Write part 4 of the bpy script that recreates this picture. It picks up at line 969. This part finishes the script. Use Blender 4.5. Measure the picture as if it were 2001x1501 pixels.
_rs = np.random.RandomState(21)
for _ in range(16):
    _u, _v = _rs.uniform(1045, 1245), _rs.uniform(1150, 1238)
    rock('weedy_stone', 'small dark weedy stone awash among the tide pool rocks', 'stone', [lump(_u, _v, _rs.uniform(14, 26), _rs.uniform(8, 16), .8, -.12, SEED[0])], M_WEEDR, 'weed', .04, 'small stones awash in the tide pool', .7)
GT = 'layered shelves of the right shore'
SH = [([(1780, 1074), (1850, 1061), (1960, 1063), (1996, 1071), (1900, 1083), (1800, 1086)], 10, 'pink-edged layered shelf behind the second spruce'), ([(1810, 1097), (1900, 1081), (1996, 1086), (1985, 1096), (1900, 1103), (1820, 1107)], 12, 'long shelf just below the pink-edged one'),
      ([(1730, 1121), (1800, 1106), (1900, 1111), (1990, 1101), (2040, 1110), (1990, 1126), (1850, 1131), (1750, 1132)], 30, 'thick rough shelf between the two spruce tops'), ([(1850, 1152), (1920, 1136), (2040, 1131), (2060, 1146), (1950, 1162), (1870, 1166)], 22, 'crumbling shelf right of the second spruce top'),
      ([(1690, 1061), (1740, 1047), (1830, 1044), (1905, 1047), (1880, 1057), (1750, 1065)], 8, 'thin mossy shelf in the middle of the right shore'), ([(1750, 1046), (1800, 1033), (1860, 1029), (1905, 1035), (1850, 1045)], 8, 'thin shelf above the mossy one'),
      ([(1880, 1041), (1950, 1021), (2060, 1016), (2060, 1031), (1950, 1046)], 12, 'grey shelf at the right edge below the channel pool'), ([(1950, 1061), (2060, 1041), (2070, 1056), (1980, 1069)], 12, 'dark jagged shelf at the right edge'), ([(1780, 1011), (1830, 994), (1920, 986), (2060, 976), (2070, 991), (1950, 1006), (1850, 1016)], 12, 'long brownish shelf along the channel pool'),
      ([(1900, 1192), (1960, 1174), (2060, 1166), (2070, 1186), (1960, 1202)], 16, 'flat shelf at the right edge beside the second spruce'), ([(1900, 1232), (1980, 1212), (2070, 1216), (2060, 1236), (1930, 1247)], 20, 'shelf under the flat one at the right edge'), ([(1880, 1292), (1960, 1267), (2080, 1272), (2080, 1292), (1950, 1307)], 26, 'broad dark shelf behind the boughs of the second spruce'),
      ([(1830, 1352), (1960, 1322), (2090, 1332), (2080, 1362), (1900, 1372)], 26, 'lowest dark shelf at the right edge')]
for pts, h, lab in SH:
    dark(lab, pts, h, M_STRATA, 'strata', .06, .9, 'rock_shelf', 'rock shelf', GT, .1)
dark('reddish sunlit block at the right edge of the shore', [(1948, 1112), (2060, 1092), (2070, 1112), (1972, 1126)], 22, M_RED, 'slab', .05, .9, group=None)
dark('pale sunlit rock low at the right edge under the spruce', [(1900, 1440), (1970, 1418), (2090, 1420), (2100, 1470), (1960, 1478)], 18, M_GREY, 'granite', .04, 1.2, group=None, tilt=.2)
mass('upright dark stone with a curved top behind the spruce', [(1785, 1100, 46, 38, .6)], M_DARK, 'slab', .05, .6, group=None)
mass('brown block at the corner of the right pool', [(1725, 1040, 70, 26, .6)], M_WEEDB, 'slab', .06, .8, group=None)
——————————
__Exercise task__. Give an exact repetition of all the material.

__Output of the exercise__.
Write part 4 of the bpy script that recreates this picture. It picks up at line 969. This part finishes the script. Use Blender 4.5. Measure the picture as if it were 2001x1501 pixels.
_rs = np.random.RandomState(21)
for _ in range(16):
    _u, _v = _rs.uniform(1045, 1245), _rs.uniform(1150, 1238)
    rock('weedy_stone', 'small dark weedy stone awash among the tide pool rocks', 'stone', [lump(_u, _v, _rs.uniform(14, 26), _rs.uniform(8, 16), .8, -.12, SEED[0])], M_WEEDR, 'weed', .04, 'small stones awash in the tide pool', .7)
GT = 'layered shelves of the right shore'
SH = [([(1780, 1074), (1850, 1061), (1960, 1063), (1996, 1071), (1900, 1083), (1800, 1086)], 10, 'pink-edged layered shelf behind the second spruce'), ([(1810, 1097), (1900, 1081), (1996, 1086), (1985, 1096), (1900, 1103), (1820, 1107)], 12, 'long shelf just below the pink-edged one'),
      ([(1730, 1121), (1800, 1106), (1900, 1111), (1990, 1101), (2040, 1110), (1990, 1126), (1850, 1131), (1750, 1132)], 30, 'thick rough shelf between the two spruce tops'), ([(1850, 1152), (1920, 1136), (2040, 1131), (2060, 1146), (1950, 1162), (1870, 1166)], 22, 'crumbling shelf right of the second spruce top'),
      ([(1690, 1061), (1740, 1047), (1830, 1044), (1905, 1047), (1880, 1057), (1750, 1065)], 8, 'thin mossy shelf in the middle of the right shore'), ([(1750, 1046), (1800, 1033), (1860, 1029), (1905, 1035), (1850, 1045)], 8, 'thin shelf above the mossy one'),
      ([(1880, 1041), (1950, 1021), (2060, 1016), (2060, 1031), (1950, 1046)], 12, 'grey shelf at the right edge below the channel pool'), ([(1950, 1061), (2060, 1041), (2070, 1056), (1980, 1069)], 12, 'dark jagged shelf at the right edge'), ([(1780, 1011), (1830, 994), (1920, 986), (2060, 976), (2070, 991), (1950, 1006), (1850, 1016)], 12, 'long brownish shelf along the channel pool'),
      ([(1900, 1192), (1960, 1174), (2060, 1166), (2070, 1186), (1960, 1202)], 16, 'flat shelf at the right edge beside the second spruce'), ([(1900, 1232), (1980, 1212), (2070, 1216), (2060, 1236), (1930, 1247)], 20, 'shelf under the flat one at the right edge'), ([(1880, 1292), (1960, 1267), (2080, 1272), (2080, 1292), (1950, 1307)], 26, 'broad dark shelf behind the boughs of the second spruce'),
      ([(1830, 1352), (1960, 1322), (2090, 1332), (2080, 1362), (1900, 1372)], 26, 'lowest dark shelf at the right edge')]
for pts, h, lab in SH:
    dark(lab, pts, h, M_STRATA, 'strata', .06, .9, 'rock_shelf', 'rock shelf', GT, .1)
dark('reddish sunlit block at the right edge of the shore', [(1948, 1112), (2060, 1092), (2070, 1112), (1972, 1126)], 22, M_RED, 'slab', .05, .9, group=None)
dark('pale sunlit rock low at the right edge under the spruce', [(1900, 1440), (1970, 1418), (2090, 1420), (2100, 1470), (1960, 1478)], 18, M_GREY, 'granite', .04, 1.2, group=None, tilt=.2)
mass('upright dark stone with a curved top behind the spruce', [(1785, 1100, 46, 38, .6)], M_DARK, 'slab', .05, .6, group=None)
mass('brown block at the corner of the right pool', [(1725, 1040, 70, 26, .6)], M_WEEDB, 'slab', .06, .8, group=None)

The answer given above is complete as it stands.